## WHAT NEEDS TO BE DONE
Restate word for word the lines of the data below, from the first through the one that has "sc.camera = cam".

## RECORDED INFORMATION
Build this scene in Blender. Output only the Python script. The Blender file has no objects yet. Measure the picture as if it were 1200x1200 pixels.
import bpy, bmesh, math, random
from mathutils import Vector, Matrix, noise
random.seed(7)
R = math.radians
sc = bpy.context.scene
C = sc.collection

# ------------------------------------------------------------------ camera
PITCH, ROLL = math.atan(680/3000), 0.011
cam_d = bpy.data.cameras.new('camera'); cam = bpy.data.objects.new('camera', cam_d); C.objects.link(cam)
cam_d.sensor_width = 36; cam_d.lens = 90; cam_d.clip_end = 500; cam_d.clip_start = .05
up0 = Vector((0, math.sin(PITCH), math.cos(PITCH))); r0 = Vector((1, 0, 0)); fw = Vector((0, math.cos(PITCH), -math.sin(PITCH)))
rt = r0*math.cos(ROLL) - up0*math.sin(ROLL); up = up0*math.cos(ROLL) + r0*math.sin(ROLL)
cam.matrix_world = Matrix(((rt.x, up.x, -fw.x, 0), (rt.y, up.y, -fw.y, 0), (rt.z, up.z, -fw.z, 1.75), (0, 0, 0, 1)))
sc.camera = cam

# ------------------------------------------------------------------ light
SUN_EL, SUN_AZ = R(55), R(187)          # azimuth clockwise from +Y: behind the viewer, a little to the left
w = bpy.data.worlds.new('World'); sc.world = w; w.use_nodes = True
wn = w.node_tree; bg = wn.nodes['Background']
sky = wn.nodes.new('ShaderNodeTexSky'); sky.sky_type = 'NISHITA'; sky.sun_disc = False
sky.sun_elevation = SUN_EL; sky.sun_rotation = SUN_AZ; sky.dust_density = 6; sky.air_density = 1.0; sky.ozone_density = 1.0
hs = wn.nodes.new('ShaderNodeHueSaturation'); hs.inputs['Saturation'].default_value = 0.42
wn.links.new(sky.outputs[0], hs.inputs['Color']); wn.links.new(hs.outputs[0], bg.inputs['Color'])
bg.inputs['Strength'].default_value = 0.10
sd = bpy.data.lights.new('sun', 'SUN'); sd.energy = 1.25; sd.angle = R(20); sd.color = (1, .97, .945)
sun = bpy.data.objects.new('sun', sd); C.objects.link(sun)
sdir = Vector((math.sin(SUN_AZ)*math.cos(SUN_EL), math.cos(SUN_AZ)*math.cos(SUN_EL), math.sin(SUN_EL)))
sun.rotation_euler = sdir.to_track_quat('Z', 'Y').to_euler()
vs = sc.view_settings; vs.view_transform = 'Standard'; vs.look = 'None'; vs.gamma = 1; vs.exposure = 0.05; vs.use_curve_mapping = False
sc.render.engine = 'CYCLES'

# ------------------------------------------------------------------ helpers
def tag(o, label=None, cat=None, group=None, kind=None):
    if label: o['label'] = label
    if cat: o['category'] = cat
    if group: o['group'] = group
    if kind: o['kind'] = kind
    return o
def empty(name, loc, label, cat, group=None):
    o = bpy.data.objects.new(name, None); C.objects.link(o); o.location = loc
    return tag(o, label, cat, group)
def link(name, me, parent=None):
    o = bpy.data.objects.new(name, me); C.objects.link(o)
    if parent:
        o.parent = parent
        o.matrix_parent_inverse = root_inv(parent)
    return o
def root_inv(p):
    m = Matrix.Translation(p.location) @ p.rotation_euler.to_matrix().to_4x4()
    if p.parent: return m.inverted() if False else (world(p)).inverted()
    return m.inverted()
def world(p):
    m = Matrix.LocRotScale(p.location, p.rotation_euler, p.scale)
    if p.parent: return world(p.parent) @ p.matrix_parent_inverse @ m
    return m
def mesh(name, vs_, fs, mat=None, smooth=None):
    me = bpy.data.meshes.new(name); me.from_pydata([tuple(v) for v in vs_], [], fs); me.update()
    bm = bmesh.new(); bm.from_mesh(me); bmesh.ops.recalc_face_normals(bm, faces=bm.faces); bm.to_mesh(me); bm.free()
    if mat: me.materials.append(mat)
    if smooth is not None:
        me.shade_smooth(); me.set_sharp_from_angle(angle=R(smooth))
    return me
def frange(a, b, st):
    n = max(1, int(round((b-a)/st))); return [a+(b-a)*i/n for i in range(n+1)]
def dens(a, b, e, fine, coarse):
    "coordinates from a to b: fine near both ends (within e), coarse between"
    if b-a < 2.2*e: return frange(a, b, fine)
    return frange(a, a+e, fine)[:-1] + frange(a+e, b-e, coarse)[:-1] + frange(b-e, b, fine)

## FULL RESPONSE
Build this scene in Blender. Output only the Python script. The Blender file has no objects yet. Measure the picture as if it were 1200x1200 pixels.
import bpy, bmesh, math, random
from mathutils import Vector, Matrix, noise
random.seed(7)
R = math.radians
sc = bpy.context.scene
C = sc.collection

# ------------------------------------------------------------------ camera
PITCH, ROLL = math.atan(680/3000), 0.011
cam_d = bpy.data.cameras.new('camera'); cam = bpy.data.objects.new('camera', cam_d); C.objects.link(cam)
cam_d.sensor_width = 36; cam_d.lens = 90; cam_d.clip_end = 500; cam_d.clip_start = .05
up0 = Vector((0, math.sin(PITCH), math.cos(PITCH))); r0 = Vector((1, 0, 0)); fw = Vector((0, math.cos(PITCH), -math.sin(PITCH)))
rt = r0*math.cos(ROLL) - up0*math.sin(ROLL); up = up0*math.cos(ROLL) + r0*math.sin(ROLL)
cam.matrix_world = Matrix(((rt.x, up.x, -fw.x, 0), (rt.y, up.y, -fw.y, 0), (rt.z, up.z, -fw.z, 1.75), (0, 0, 0, 1)))
sc.camera = cam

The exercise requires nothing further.